Quand il devait tourner, dans Mystic River, la scène où son personnage, ceinturé par un escadron de policiers, tente de s'approcher du corps de sa fille assassinée, Clint Eastwood avait prévenu, la veille, son comédien que six hommes seraient chargés de tempérer son explosivité. « Je croyais qu'il amènerait en réalité deux ou trois mecs, j'ai alors fait monter la sauce, pour lui assurer que même six bonhommes ne suffiraient pas à calmer mon ardeur. » Le lendemain, Penn trouvait quinze policiers autour de lui. «il n'y avait plus rien a faire, les mecs m'auraient piétiné, mais le sachant je pouvais donner libre cours à mon instinct, les mordre, ou leur donner un coup de tête. J'avais toute latitude pour me laisser aller. Je crois être assez bon dans cette scène. Sans l'intelligence d'Eastwood, cela n'aurait jamais été aussi probant. Sa principale influence est le jazz, et le jazz se fonde sur la spontanéité. Il recherche l'effet de la première prise, il faut tout donner dès le début, c'est ainsi, et je crois qu'il faut se plier à cette règle.
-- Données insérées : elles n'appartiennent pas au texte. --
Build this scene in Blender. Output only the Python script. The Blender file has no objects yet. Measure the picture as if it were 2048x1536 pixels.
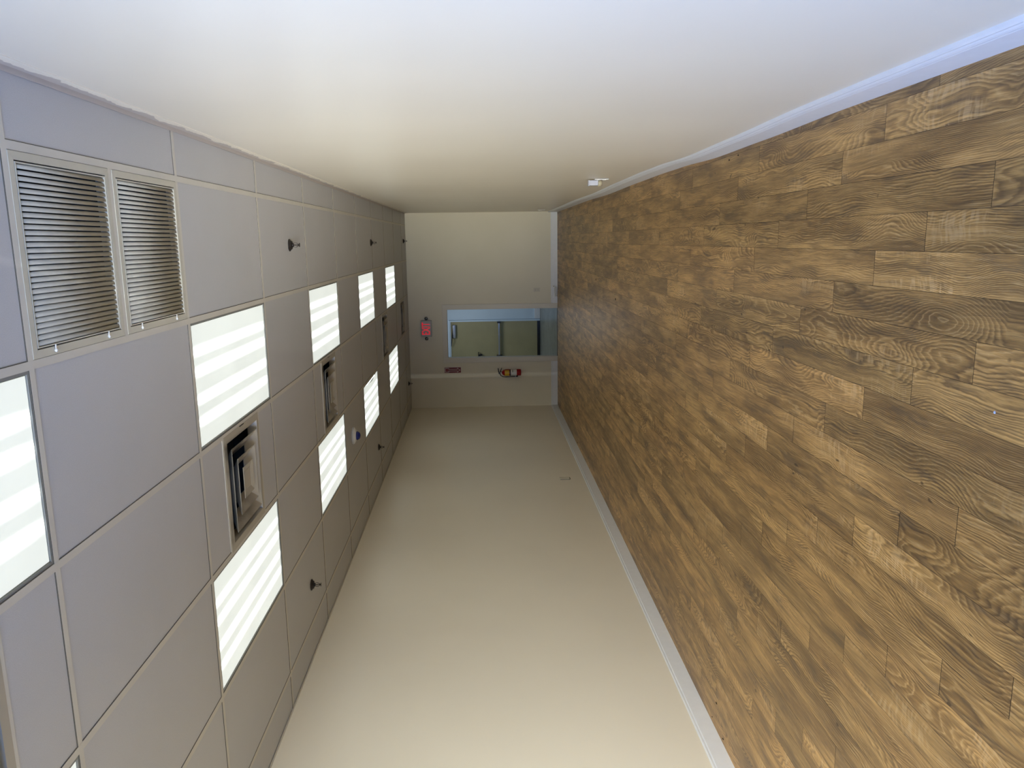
import bpy, bmesh, math, random
from mathutils import Vector, Matrix

# ---------------------------------------------------------------- camera, world, lights
S = bpy.context.scene
COL = S.collection
H = 2.702                                  # ceiling height
XR, XL, YF, YB = 0.203, -3.305, 13.95, -2.6
YC = 18.0                                  # back wall of the corridor beyond the doorway

F, CX, CZ, YAW, PIT, ROL = 1538.129, -0.27557, H - 1.28066, 0.18523, -0.04056, 0.02099
Rm = Matrix.Rotation(YAW, 3, 'Z') @ Matrix.Rotation(PIT, 3, 'X') @ Matrix.Rotation(ROL, 3, 'Y')
right, fwd, up = Rm.col[0], Rm.col[1], Rm.col[2]
cam = bpy.data.cameras.new('camera')
cam.sensor_width = 36.0
cam.lens = F / 2048 * 36.0
cam.clip_start = 0.05
cam.clip_end = 100
camo = bpy.data.objects.new('camera', cam)
COL.objects.link(camo)
m3 = Matrix((-up, right, -fwd)).transposed()     # the camera is held on its side: world up is image left
camo.matrix_world = Matrix.Translation((CX, 0, CZ)) @ m3.to_4x4()
S.camera = camo

S.view_settings.view_transform = 'Standard'
S.view_settings.look = 'None'
S.view_settings.gamma = 1
S.view_settings.use_curve_mapping = False
S.view_settings.exposure = 0.0
S.cycles.use_denoising = True
S.cycles.max_bounces = 10
S.cycles.diffuse_bounces = 6
S.cycles.glossy_bounces = 4
S.cycles.sample_clamp_indirect = 6.0
S.cycles.caustics_reflective = False
S.cycles.caustics_refractive = False

W = bpy.data.worlds.new('world')
S.world = W
W.use_nodes = True
W.node_tree.nodes['Background'].inputs[0].default_value = (0.62, 0.78, 1.0, 1)
W.node_tree.nodes['Background'].inputs[1].default_value = 0.6


def area(name, loc, rot, sx, sy, power, col, spread=180):
    l = bpy.data.lights.new(name, 'AREA')
    l.shape = 'RECTANGLE'
    l.size, l.size_y = sx, sy
    l.energy = power
    l.color = col
    l.spread = math.radians(spread)
    o = bpy.data.objects.new(name, l)
    o.location = loc
    o.rotation_euler = rot
    COL.objects.link(o)
    return o


PI = math.pi
# daylight through the glazed shopfront behind the camera plus added fill lights
LIGHTS = [
    # sky light that reaches the right-hand wall close to the camera
    ('blue_sky_light', (-1.9, YB - 0.10, 1.0), (PI / 2, 0, -math.radians(40)), 2.4, 1.4, 160, (0.055, 0.30, 1.0), 90),
    # glow of the sunlit street, raking far down the right-hand wall
    ('street_glow', (-1.9, YB - 0.10, 1.4), (PI / 2, 0, -math.radians(14)), 2.4, 2.0, 25, (1.0, 0.92, 0.62), 26),
    # fill light added to brighten the left-hand wall
    ('left_wall_fill', (-0.9, YB - 0.10, 1.6), (PI / 2 - 0.12, 0, math.radians(30)), 1.8, 1.8, 80, (0.98, 1.0, 0.96), 46),
    # upward fill added to brighten the ceiling by the right-hand wall
    ('ceiling_fill', (-1.3, YB - 0.10, 0.5), (PI / 2 + 0.25, 0, -math.radians(10)), 1.2, 0.8, 8, (1.0, 1.0, 0.93), 18),
    ('corridor_ceiling_lamp', (-2.1, 16.4, H - 0.02), (0, 0, 0), 0.6, 1.2, 14.0, (1.0, 1.0, 0.98), 180),
]
for L_ in LIGHTS:
    area(*L_)
# narrow spot added for the light streak: a thin upright fan of light that grazes the ceiling and ends on the far wall
gl = bpy.data.lights.new('streak_spot', 'SPOT')
gl.energy = 420
gl.color = (0.9, 0.96, 1.0)
gl.spot_size = math.radians(34)
gl.spot_blend = 0.8
gl.shadow_soft_size = 0.004
glo = bpy.data.objects.new('streak_spot', gl)
_d = Vector((-0.2036, 1.0, 0.13)).normalized()
_q = _d.to_track_quat('-Z', 'Y')
glo.matrix_world = Matrix.Translation((0.130 + 0.2036 * 2.5, -2.5, 1.15)) @ _q.to_matrix().to_4x4() @ Matrix.Diagonal((0.010, 1, 1, 1))
COL.objects.link(glo)
LENS = 1.22                                 # glow of the fluorescent lenses


# ---------------------------------------------------------------- helpers
def new_mat(name):
    m = bpy.data.materials.new(name)
    m.use_nodes = True
    nt = m.node_tree
    return m, nt, nt.nodes['Principled BSDF']


def mat(name, col, rough=0.5, metal=0.0, spec=0.5, noise=0.0, nscale=8.0, bump=0.0, bscale=200.0, emit=None, es=1.0):
    m, nt, b = new_mat(name)
    b.inputs['Base Color'].default_value = (*col, 1)
    b.inputs['Roughness'].default_value = rough
    b.inputs['Metallic'].default_value = metal
    b.inputs['Specular IOR Level'].default_value = spec
    tc = nt.nodes.new('ShaderNodeTexCoord')
    if noise:
        n = nt.nodes.new('ShaderNodeTexNoise')
        n.inputs['Scale'].default_value = nscale
        n.inputs['Detail'].default_value = 5
        nt.links.new(tc.outputs['Object'], n.inputs['Vector'])
        r = nt.nodes.new('ShaderNodeMapRange')
        r.inputs['From Min'].default_value = 0.3
        r.inputs['From Max'].default_value = 0.7
        r.inputs['To Min'].default_value = 1 - noise
        r.inputs['To Max'].default_value = 1 + noise
        nt.links.new(n.outputs['Fac'], r.inputs['Value'])
        v = nt.nodes.new('ShaderNodeVectorMath')
        v.operation = 'SCALE'
        v.inputs[0].default_value = col
        nt.links.new(r.outputs['Result'], v.inputs['Scale'])
        nt.links.new(v.outputs['Vector'], b.inputs['Base Color'])
    if bump:
        n = nt.nodes.new('ShaderNodeTexNoise')
        n.inputs['Scale'].default_value = bscale
        n.inputs['Detail'].default_value = 3
        nt.links.new(tc.outputs['Object'], n.inputs['Vector'])
        bp = nt.nodes.new('ShaderNodeBump')
        bp.inputs['Strength'].default_value = bump
        bp.inputs['Distance'].default_value = 0.002
        nt.links.new(n.outputs['Fac'], bp.inputs['Height'])
        nt.links.new(bp.outputs['Normal'], b.inputs['Normal'])
    if emit:
        b.inputs['Emission Color'].default_value = (*emit, 1)
        b.inputs['Emission Strength'].default_value = es
    return m


def box(bm, x0, x1, y0, y1, z0, z1, mi=0, bev=0.0):
    vs = [bm.verts.new((x, y, z)) for x in (x0, x1) for y in (y0, y1) for z in (z0, z1)]
    fs = []
    for q in ((0, 1, 3, 2), (4, 6, 7, 5), (0, 4, 5, 1), (2, 3, 7, 6), (0, 2, 6, 4), (1, 5, 7, 3)):
        f = bm.faces.new([vs[i] for i in q])
        f.material_index = mi
        fs.append(f)
    if bev:
        es = list({e for f in fs for e in f.edges})
        bmesh.ops.bevel(bm, geom=es, offset=bev, segments=2, affect='EDGES', profile=0.7)
    return vs


def lathe(bm, prof, n=24, c=(0, 0, 0), axis='Z', mi=0, smooth=True):
    rings = []
    for r, h in prof:
        ring = []
        for i in range(n):
            a = 2 * PI * i / n
            p = (r * math.cos(a), r * math.sin(a), h)
            if axis == 'Y':
                p = (p[0], p[2], p[1])
            if axis == 'X':
                p = (p[2], p[0], p[1])
            ring.append(bm.verts.new((c[0] + p[0], c[1] + p[1], c[2] + p[2])))
        rings.append(ring)
    for a, b in zip(rings, rings[1:]):
        for i in range(n):
            f = bm.faces.new((a[i], a[(i + 1) % n], b[(i + 1) % n], b[i]))
            f.material_index = mi
            f.smooth = smooth
    for ring in (rings[0], rings[-1]):
        f = bm.faces.new(ring)
        f.material_index = mi


def tube(bm, pts, r, n=8, mi=0):
    pts = [Vector(p) for p in pts]
    rings = []
    for i, p in enumerate(pts):
        d = (pts[min(i + 1, len(pts) - 1)] - pts[max(i - 1, 0)]).normalized()
        a = d.cross(Vector((0.3, 0.2, 1)))
        if a.length < 1e-3:
            a = d.cross(Vector((1, 0, 0)))
        a.normalize()
        b = d.cross(a)
        rr = r[i] if isinstance(r, (list, tuple)) else r
        rings.append([bm.verts.new(p + rr * (math.cos(2 * PI * k / n) * a + math.sin(2 * PI * k / n) * b)) for k in range(n)])
    for a, b in zip(rings, rings[1:]):
        for k in range(n):
            f = bm.faces.new((a[k], a[(k + 1) % n], b[(k + 1) % n], b[k]))
            f.smooth = True
            f.material_index = mi
    for q in (rings[0], rings[-1]):
        bm.faces.new(q).material_index = mi


def obj(name, bm, mats, parent=None, loc=None):
    bmesh.ops.recalc_face_normals(bm, faces=bm.faces[:])
    me = bpy.data.meshes.new(name)
    bm.to_mesh(me)
    bm.free()
    for m in (mats if isinstance(mats, (list, tuple)) else [mats]):
        me.materials.append(m)
    o = bpy.data.objects.new(name, me)
    COL.objects.link(o)
    if parent:
        o.parent = parent
    if loc:
        o.location = loc
    return o


def NB():
    return bmesh.new()


def thing(name, loc, label, cat, group=None):
    o = bpy.data.objects.new(name, None)
    o.empty_display_size = 0.05
    o.location = loc
    COL.objects.link(o)
    tag(o, label, cat, group)
    return o


def tag(o, label, cat, group=None):
    o['label'] = label
    o['category'] = cat
    if group:
        o['group'] = group
    return o


def struct(name, bm, mats, parent=None):
    o = obj(name, bm, mats, parent)
    if not parent:
        o['kind'] = 'structure'
    return o


def dup(root, loc, label):
    r = root.copy()
    COL.objects.link(r)
    r.location = loc
    r['label'] = label
    for ch in list(root.children):
        c = ch.copy()
        COL.objects.link(c)
        c.parent = r
        for g in list(ch.children):
            d = g.copy()
            COL.objects.link(d)
            d.parent = c
    return r


# ---------------------------------------------------------------- materials
M_wall = mat('wall_paint_beige', (0.77, 0.71, 0.585), rough=0.34, spec=0.5, noise=0.02, nscale=1.3, bump=0.04, bscale=260)
M_white = mat('trim_paint_white', (0.74, 0.75, 0.76), rough=0.38, noise=0.02, nscale=20)
M_tee = mat('ceiling_tee_cream', (0.52, 0.49, 0.42), rough=0.45, noise=0.04, nscale=6)
M_gap = mat('black_gap', (0.01, 0.01, 0.01), rough=0.9)
M_grille = mat('grille_cream_enamel', (0.46, 0.43, 0.34), rough=0.6, noise=0.05, nscale=9)
M_blade = mat('grille_blade_dark_enamel', (0.34, 0.315, 0.25), rough=0.7, noise=0.08, nscale=14)  # blades coloured darker than the grille frame
M_duct = mat('duct_dark', (0.012, 0.014, 0.016), rough=0.8)
M_bronze = mat('sprinkler_dark_bronze', (0.016, 0.012, 0.010), rough=0.45, metal=0.3, noise=0.1, nscale=60)
M_plastic = mat('plastic_white', (0.72, 0.72, 0.68), rough=0.35)
M_beigeplas = mat('plastic_beige', (0.58, 0.54, 0.44), rough=0.4)
M_blue = mat('blue_plastic_dome', (0.003, 0.012, 0.13), rough=0.22)
M_black = mat('black_plastic', (0.008, 0.008, 0.010), rough=0.35)
M_redext = mat('red_enamel', (0.28, 0.006, 0.010), rough=0.25, noise=0.05, nscale=20)
M_redsign = mat('red_sign', (0.16, 0.006, 0.008), rough=0.5)
M_signwhite = mat('sign_white', (0.62, 0.55, 0.52), rough=0.5)
M_yellow = mat('yellow_label', (0.62, 0.38, 0.02), rough=0.45)
M_wlabel = mat('white_label', (0.60, 0.60, 0.58), rough=0.45, noise=0.05, nscale=80)
M_chrome = mat('brushed_metal', (0.42, 0.44, 0.47), rough=0.3, metal=0.8)
M_khaki = mat('door_khaki_paint', (0.38, 0.34, 0.19), rough=0.5, noise=0.05, nscale=3)
M_corrw = mat('corridor_paint_white', (0.60, 0.73, 0.84), rough=0.5, noise=0.02, nscale=4)
M_exitbody = mat('exit_sign_housing', (0.33, 0.34, 0.33), rough=0.4)
M_exitred = mat('exit_letters_lit', (0.6, 0.01, 0.02), rough=0.4, emit=(1.0, 0.012, 0.03), es=0.36)
M_lamp = mat('emergency_lamp_dark', (0.03, 0.03, 0.025), rough=0.3)
M_chip = mat('dark_debris', (0.02, 0.012, 0.008), rough=0.8)
M_chipw = mat('pale_paint_chip', (0.42, 0.48, 0.62), rough=0.6)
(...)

C'était à moi de m'adapter. »
Avant d'arriver en Irlande sur le plateau de This Must Be the Place, Sean Penn se trouvait à Haïti. S'il n'était pas parvenu à terminer son travail humanitaire sur place, il n'aurait jamais pris l'avion pour Dublin. Mais il avait mené à bien sa tâche. Paolo Sorrentino lui a décrit son personnage. Le réalisateur italien avait pensé à tout. Aux maquillages. Aux costumes. Sean Penn a négocié la marge. Les cheveux, donc. C'était déjà cela de pris, s'est-il dit. Et ça fait toute la différence.